[start]

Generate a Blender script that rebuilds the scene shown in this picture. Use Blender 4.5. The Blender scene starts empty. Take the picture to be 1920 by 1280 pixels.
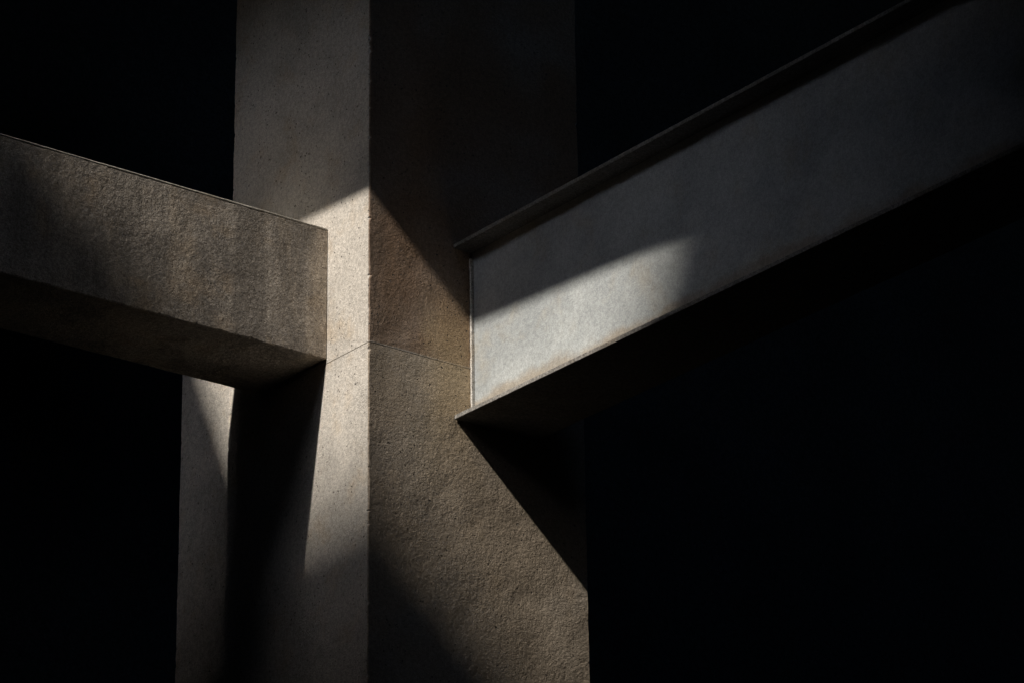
import bpy, math, random
from mathutils import Matrix, Vector

# ------------------------------------------------------------------ camera
scn = bpy.context.scene
AZ = 6.1                      # height of the joint in the pillar above the floor; x = y = 0 is the pillar's front corner
M = ((0.79003812, -0.61291871, -0.01305469),      # camera right, down and forward axes in the world
     (0.22026082, 0.30365492, -0.92697296),
     (0.57212319, 0.72946854, 0.37490094))
cam_d = bpy.data.cameras.new('camera')
cam = bpy.data.objects.new('camera', cam_d)
scn.collection.objects.link(cam)
rt, dn, fw = (Vector(r) for r in M)
rot = Matrix((rt, -dn, -fw)).transposed().to_4x4()
cam.matrix_world = Matrix.Translation((-6.4566, -9.0708, AZ - 4.5056)) @ rot
cam_d.sensor_width = 36
cam_d.lens = 36 * 6226.26 / 1920
cam_d.clip_end = 2000
scn.camera = cam

# ------------------------------------------------------------------ light
SUN = Vector((1.0, 0.155, -0.9)).normalized()     # direction the sunlight travels
elev = math.asin(-SUN.z)
azim = math.atan2(-SUN.x, -SUN.y)                 # clockwise from +Y
world = bpy.data.worlds.new('World')
scn.world = world
world.use_nodes = True
wn = world.node_tree
sky = wn.nodes.new('ShaderNodeTexSky')
sky.sky_type = 'NISHITA'
sky.sun_disc = False
sky.sun_elevation = elev
sky.sun_rotation = azim % (2 * math.pi)
wn.links.new(sky.outputs[0], wn.nodes['Background'].inputs[0])
wn.nodes['Background'].inputs[1].default_value = 0.15
sd = bpy.data.lights.new('sun', 'SUN')
sd.energy = 2.4
sd.angle = math.radians(1.0)
sd.color = (1.0, 0.93, 0.845)
sun = bpy.data.objects.new('sun', sd)
scn.collection.objects.link(sun)
sun.rotation_euler = SUN.to_track_quat('-Z', 'Y').to_euler()
sun.location = (-12, -2, 16)
scn.view_settings.view_transform = 'Standard'
scn.view_settings.look = 'None'
scn.view_settings.exposure = 1.21
scn.view_settings.gamma = 1.0
scn.cycles.max_bounces = 5
scn.cycles.diffuse_bounces = 3
scn.cycles.sample_clamp_indirect = 4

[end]

* What this task involves *
Your copy of the data above should match it exactly, except that pictures are left out.

* Worked solution *
Generate a Blender script that rebuilds the scene shown in this picture. Use Blender 4.5. The Blender scene starts empty. Take the picture to be 1920 by 1280 pixels.
import bpy, math, random
from mathutils import Matrix, Vector

# ------------------------------------------------------------------ camera
scn = bpy.context.scene
AZ = 6.1                      # height of the joint in the pillar above the floor; x = y = 0 is the pillar's front corner
M = ((0.79003812, -0.61291871, -0.01305469),      # camera right, down and forward axes in the world
     (0.22026082, 0.30365492, -0.92697296),
     (0.57212319, 0.72946854, 0.37490094))
cam_d = bpy.data.cameras.new('camera')
cam = bpy.data.objects.new('camera', cam_d)
scn.collection.objects.link(cam)
rt, dn, fw = (Vector(r) for r in M)
rot = Matrix((rt, -dn, -fw)).transposed().to_4x4()
cam.matrix_world = Matrix.Translation((-6.4566, -9.0708, AZ - 4.5056)) @ rot
cam_d.sensor_width = 36
cam_d.lens = 36 * 6226.26 / 1920
cam_d.clip_end = 2000
scn.camera = cam

# ------------------------------------------------------------------ light
SUN = Vector((1.0, 0.155, -0.9)).normalized()     # direction the sunlight travels
elev = math.asin(-SUN.z)
azim = math.atan2(-SUN.x, -SUN.y)                 # clockwise from +Y
world = bpy.data.worlds.new('World')
scn.world = world
world.use_nodes = True
wn = world.node_tree
sky = wn.nodes.new('ShaderNodeTexSky')
sky.sky_type = 'NISHITA'
sky.sun_disc = False
sky.sun_elevation = elev
sky.sun_rotation = azim % (2 * math.pi)
wn.links.new(sky.outputs[0], wn.nodes['Background'].inputs[0])
wn.nodes['Background'].inputs[1].default_value = 0.15
sd = bpy.data.lights.new('sun', 'SUN')
sd.energy = 2.4
sd.angle = math.radians(1.0)
sd.color = (1.0, 0.93, 0.845)
sun = bpy.data.objects.new('sun', sd)
scn.collection.objects.link(sun)
sun.rotation_euler = SUN.to_track_quat('-Z', 'Y').to_euler()
sun.location = (-12, -2, 16)
scn.view_settings.view_transform = 'Standard'
scn.view_settings.look = 'None'
scn.view_settings.exposure = 1.21
scn.view_settings.gamma = 1.0
scn.cycles.max_bounces = 5
scn.cycles.diffuse_bounces = 3
scn.cycles.sample_clamp_indirect = 4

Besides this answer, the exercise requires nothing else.